Presentations will cover: the Mutineer-Exeter project; the world’s northernmost LNG project, the Statoil Snohvit development; and the Girrasol subsea system in deepwater Angola, west Africa.
The session will be held in the hotel’s John De Baun Room. The bar opens at 5.30pm, with presentations beginning at 6pm, and canapes and drinks served at 7pm.
Registration fees are A$10 for SUT members and A$30 for non-members. Student members and new members can attend free. The Melbourne Hotel is on the corner of Hay St and Milligan St, Perth.
Ghosh Consultants principal Dilip Ghosh will discuss “Mutineer-Exeter: an artificial lift showcase project”.

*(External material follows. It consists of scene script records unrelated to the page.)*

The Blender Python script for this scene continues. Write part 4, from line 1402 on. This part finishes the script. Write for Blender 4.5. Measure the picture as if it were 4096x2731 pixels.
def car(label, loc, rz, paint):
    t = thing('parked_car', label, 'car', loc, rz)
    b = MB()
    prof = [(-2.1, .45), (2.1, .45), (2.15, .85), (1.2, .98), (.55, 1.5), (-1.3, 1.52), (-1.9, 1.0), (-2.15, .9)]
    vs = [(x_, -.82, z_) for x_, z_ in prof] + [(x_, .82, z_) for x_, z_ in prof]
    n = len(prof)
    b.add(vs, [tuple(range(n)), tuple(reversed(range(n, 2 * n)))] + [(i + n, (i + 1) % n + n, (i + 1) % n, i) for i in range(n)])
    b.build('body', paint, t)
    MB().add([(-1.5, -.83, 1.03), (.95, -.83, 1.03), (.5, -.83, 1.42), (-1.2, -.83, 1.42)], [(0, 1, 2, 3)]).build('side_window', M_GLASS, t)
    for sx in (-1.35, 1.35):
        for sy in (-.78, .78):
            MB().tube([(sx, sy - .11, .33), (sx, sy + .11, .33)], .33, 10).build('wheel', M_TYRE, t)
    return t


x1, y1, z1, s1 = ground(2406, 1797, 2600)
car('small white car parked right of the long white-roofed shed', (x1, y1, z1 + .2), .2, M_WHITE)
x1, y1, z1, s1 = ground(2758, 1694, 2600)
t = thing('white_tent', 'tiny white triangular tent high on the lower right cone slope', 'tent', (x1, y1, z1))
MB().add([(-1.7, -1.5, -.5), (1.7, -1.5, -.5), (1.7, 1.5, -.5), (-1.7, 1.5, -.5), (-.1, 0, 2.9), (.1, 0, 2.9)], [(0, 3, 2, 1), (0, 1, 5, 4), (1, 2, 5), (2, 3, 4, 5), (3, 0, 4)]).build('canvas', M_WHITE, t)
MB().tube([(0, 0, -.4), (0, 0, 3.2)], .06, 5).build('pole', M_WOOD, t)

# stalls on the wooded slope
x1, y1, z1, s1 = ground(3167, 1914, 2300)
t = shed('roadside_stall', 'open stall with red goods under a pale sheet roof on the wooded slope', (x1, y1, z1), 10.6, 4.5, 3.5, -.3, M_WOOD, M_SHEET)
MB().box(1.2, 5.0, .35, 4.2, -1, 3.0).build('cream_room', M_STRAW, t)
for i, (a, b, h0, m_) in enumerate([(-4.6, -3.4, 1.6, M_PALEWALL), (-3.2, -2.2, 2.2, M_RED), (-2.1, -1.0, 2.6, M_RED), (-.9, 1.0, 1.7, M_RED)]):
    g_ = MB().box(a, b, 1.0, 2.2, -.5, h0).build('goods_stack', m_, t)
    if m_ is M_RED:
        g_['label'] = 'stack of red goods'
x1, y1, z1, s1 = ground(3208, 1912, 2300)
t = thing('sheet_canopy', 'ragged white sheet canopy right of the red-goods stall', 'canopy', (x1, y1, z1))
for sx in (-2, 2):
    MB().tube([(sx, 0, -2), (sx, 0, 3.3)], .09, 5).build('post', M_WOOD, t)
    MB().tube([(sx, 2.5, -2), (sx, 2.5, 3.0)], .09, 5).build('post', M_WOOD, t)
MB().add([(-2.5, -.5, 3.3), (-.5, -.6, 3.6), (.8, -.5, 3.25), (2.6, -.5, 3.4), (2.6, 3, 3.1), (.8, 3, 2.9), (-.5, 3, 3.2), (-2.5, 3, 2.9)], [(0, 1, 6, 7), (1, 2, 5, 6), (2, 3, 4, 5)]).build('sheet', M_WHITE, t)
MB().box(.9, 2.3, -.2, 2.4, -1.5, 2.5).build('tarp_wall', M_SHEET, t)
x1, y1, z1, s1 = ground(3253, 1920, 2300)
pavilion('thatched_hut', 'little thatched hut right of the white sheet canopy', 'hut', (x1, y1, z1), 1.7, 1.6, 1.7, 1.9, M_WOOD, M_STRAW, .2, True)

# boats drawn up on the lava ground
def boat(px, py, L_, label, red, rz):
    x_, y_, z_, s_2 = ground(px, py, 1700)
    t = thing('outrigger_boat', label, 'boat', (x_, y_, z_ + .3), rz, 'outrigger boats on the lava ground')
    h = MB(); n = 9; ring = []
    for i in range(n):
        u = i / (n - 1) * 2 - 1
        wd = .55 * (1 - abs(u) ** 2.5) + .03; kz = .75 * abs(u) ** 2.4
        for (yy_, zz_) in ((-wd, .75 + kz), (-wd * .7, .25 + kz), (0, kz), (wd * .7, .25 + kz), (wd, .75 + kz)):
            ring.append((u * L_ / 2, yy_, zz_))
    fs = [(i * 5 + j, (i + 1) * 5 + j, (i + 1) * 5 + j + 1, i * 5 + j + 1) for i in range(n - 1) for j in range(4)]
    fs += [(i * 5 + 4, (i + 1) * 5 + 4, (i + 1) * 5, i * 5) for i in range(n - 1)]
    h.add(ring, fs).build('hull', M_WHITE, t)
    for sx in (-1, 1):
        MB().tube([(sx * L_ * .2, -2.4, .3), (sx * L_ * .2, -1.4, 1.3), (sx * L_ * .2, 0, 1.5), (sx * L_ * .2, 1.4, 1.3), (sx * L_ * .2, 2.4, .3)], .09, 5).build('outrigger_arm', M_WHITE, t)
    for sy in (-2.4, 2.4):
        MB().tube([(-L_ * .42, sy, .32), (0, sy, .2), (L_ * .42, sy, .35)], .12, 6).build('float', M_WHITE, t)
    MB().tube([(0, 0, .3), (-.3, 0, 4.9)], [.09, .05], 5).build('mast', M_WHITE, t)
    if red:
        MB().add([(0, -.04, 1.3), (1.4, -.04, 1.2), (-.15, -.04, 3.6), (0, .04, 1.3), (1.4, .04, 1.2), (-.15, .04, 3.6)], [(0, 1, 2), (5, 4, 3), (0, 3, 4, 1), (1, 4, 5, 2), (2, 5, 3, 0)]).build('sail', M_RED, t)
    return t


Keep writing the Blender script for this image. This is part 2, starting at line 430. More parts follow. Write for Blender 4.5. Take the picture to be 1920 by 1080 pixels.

Mutineer-Exeter has advanced Australian subsea technology to global prominence with the use of downhole electrical submersible pumps (ESPs) and multiphase booster pumps integrated with an extensive subsea field development. Previously restricted to dry-tree developments, the subsea ESPs require high-voltage power reticulation and complex control systems.
Former ABB Offshore Systems senior project manager, Mathias Owe, now with Vetco Gray Australia, will discuss Statoil Snohvit, an LNG development in the Barents Sea off Norway’s north coast that uses remote control and instrumentation for subsea wells over distances in excess of 200km.
Owe will discuss the control and instrumentation provisions for Statoil’s Snohvit project and the use of fibre-optic communications to provide bandwidth and high availability over these distances. Back-up command and control via a power line signalling system and the use of back-up intervention controls on a temporary or emergency basis will also be described.
FMC Technologies’ Brian Woodman will discuss the subsea system in the Girrasol field, 210km off the Angolan coast in water about 1400m deep. The presentation will give an overview of the subsea architecture, wellhead completion equipment, control system, manifolds and diverless connections systems.